- Exercise directions -
From the first line of the data below, repeat each line exactly until you reach the line with "g5, solid=0.003, offset=0, sub=1)"; include that line too.

- Information supplied -
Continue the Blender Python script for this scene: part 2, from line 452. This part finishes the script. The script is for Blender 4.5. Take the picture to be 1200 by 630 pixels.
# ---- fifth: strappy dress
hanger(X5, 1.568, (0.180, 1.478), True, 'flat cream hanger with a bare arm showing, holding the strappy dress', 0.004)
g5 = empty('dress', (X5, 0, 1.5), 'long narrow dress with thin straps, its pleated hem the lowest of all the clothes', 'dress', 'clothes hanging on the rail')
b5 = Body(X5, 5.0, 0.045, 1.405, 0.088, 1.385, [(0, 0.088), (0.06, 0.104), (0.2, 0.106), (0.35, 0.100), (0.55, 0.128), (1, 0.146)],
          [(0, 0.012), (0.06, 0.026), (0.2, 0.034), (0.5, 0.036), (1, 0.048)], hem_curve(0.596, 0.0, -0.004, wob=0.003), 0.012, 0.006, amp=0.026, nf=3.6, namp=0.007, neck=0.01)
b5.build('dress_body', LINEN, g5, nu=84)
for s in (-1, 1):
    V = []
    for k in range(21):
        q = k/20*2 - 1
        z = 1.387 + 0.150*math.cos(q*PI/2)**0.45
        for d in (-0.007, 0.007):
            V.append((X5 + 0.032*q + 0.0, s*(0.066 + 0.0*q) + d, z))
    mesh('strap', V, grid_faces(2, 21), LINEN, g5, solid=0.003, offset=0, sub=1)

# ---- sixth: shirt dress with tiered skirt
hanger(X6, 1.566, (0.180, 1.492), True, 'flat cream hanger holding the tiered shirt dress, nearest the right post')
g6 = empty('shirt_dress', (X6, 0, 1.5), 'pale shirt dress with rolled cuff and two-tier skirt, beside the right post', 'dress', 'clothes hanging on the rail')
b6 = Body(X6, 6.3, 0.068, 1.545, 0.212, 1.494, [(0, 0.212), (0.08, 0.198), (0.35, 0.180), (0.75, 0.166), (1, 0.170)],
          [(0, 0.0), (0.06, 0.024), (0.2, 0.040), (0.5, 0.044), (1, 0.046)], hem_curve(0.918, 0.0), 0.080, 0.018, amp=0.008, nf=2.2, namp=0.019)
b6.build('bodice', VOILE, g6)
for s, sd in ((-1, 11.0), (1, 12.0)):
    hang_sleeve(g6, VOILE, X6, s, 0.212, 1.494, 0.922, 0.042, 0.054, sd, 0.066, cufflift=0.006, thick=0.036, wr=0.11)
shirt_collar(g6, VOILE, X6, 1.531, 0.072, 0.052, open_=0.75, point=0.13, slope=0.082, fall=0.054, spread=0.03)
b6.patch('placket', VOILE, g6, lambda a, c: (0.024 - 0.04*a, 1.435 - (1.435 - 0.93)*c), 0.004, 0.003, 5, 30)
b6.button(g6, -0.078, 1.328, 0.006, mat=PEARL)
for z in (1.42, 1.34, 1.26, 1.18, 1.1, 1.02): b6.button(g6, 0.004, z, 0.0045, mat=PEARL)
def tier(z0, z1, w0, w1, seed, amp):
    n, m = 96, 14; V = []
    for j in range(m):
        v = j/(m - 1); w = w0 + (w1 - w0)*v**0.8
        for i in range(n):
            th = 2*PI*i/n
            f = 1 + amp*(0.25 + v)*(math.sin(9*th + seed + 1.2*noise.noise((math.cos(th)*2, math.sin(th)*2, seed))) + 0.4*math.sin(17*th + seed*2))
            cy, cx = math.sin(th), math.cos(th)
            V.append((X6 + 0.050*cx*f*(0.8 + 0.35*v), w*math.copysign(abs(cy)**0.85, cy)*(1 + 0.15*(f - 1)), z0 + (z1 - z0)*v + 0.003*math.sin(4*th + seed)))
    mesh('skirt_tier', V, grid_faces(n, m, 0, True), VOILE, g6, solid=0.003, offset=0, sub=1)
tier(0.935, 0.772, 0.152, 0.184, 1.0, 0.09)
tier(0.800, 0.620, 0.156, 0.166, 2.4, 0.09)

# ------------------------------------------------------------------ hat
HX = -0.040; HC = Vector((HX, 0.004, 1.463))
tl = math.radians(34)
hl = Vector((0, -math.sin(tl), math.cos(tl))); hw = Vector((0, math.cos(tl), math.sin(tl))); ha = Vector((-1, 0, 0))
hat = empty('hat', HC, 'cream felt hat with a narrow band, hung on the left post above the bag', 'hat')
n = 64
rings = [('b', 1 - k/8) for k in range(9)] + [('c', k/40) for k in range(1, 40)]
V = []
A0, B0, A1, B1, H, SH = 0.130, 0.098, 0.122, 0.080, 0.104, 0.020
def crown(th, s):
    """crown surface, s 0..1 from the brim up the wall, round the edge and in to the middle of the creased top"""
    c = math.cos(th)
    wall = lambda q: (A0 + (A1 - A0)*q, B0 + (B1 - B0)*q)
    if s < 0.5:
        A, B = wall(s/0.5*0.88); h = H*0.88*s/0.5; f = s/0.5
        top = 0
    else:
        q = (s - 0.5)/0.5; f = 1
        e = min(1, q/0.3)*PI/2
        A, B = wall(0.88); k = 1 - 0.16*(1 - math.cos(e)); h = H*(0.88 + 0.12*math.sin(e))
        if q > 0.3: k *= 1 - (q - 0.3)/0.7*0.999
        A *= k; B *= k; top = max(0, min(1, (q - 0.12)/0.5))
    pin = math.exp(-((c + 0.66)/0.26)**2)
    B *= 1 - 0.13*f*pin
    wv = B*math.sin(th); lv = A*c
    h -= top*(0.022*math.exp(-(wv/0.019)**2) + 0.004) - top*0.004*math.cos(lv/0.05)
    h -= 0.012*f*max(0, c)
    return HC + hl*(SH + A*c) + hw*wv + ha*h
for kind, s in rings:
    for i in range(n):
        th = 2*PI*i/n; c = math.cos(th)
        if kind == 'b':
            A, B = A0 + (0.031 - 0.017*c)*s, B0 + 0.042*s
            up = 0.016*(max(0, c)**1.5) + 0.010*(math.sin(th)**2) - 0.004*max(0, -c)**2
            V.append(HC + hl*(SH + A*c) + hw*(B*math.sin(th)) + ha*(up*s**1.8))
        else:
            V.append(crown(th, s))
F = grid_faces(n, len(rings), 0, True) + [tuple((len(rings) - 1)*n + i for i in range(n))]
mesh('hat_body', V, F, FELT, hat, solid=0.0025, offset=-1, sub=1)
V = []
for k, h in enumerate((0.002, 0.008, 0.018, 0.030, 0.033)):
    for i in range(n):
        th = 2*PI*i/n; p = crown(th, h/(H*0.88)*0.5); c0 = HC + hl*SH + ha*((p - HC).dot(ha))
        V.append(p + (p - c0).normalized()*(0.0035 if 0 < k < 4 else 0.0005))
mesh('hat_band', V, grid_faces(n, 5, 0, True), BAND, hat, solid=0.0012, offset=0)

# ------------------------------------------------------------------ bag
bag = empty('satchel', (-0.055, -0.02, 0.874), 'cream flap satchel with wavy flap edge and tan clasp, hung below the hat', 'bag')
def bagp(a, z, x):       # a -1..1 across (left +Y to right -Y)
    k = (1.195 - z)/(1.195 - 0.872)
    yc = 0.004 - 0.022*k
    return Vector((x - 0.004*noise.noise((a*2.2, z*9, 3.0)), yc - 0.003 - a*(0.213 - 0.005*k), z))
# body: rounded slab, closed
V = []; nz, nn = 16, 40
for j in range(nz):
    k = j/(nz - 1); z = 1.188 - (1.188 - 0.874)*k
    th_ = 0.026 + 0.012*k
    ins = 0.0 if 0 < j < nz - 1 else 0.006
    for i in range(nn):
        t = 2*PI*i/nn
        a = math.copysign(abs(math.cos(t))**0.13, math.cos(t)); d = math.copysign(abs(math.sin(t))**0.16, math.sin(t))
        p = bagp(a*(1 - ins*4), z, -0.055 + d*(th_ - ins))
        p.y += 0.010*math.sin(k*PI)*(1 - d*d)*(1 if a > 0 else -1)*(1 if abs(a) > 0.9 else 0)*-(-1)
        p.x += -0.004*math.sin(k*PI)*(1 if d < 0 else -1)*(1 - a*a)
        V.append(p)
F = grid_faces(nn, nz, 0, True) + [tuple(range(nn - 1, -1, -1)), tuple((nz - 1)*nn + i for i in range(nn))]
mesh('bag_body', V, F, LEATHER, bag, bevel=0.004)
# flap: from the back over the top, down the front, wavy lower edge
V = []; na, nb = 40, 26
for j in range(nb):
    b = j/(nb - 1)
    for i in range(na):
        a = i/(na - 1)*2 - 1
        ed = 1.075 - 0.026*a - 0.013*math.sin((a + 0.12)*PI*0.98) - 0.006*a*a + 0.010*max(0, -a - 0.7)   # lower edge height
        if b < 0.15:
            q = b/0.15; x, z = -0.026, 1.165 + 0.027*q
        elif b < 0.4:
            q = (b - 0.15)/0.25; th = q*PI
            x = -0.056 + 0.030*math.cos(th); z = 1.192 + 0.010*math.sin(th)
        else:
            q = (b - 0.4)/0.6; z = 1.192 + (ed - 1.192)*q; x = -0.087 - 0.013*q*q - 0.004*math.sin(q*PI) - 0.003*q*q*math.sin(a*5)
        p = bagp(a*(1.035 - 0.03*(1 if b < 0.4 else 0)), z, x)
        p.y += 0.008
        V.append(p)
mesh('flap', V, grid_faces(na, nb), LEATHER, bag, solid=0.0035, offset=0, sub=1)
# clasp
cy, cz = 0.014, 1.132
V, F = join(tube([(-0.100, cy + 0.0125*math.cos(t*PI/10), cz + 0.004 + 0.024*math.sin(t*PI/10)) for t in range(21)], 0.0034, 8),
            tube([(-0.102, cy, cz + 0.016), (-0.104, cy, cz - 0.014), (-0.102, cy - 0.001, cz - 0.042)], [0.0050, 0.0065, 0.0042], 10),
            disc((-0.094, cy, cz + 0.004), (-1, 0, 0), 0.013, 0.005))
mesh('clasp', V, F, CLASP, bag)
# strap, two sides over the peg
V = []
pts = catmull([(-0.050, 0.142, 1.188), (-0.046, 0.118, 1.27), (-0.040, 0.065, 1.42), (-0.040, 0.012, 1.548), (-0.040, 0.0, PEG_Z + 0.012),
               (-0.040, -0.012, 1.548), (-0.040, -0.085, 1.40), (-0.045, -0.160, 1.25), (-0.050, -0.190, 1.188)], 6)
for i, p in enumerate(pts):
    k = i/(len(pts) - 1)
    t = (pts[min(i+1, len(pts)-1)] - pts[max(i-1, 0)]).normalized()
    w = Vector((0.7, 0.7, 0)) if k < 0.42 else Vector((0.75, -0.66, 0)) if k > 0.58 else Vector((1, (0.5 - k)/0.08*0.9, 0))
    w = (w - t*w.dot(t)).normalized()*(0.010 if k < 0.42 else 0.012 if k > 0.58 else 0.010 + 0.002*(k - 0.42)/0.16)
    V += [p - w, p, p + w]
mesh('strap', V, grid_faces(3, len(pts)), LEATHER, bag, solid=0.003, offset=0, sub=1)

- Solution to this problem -
Continue the Blender Python script for this scene: part 2, from line 452. This part finishes the script. The script is for Blender 4.5. Take the picture to be 1200 by 630 pixels.
# ---- fifth: strappy dress
hanger(X5, 1.568, (0.180, 1.478), True, 'flat cream hanger with a bare arm showing, holding the strappy dress', 0.004)
g5 = empty('dress', (X5, 0, 1.5), 'long narrow dress with thin straps, its pleated hem the lowest of all the clothes', 'dress', 'clothes hanging on the rail')
b5 = Body(X5, 5.0, 0.045, 1.405, 0.088, 1.385, [(0, 0.088), (0.06, 0.104), (0.2, 0.106), (0.35, 0.100), (0.55, 0.128), (1, 0.146)],
          [(0, 0.012), (0.06, 0.026), (0.2, 0.034), (0.5, 0.036), (1, 0.048)], hem_curve(0.596, 0.0, -0.004, wob=0.003), 0.012, 0.006, amp=0.026, nf=3.6, namp=0.007, neck=0.01)
b5.build('dress_body', LINEN, g5, nu=84)
for s in (-1, 1):
    V = []
    for k in range(21):
        q = k/20*2 - 1
        z = 1.387 + 0.150*math.cos(q*PI/2)**0.45
        for d in (-0.007, 0.007):
            V.append((X5 + 0.032*q + 0.0, s*(0.066 + 0.0*q) + d, z))
    mesh('strap', V, grid_faces(2, 21), LINEN, g5, solid=0.003, offset=0, sub=1)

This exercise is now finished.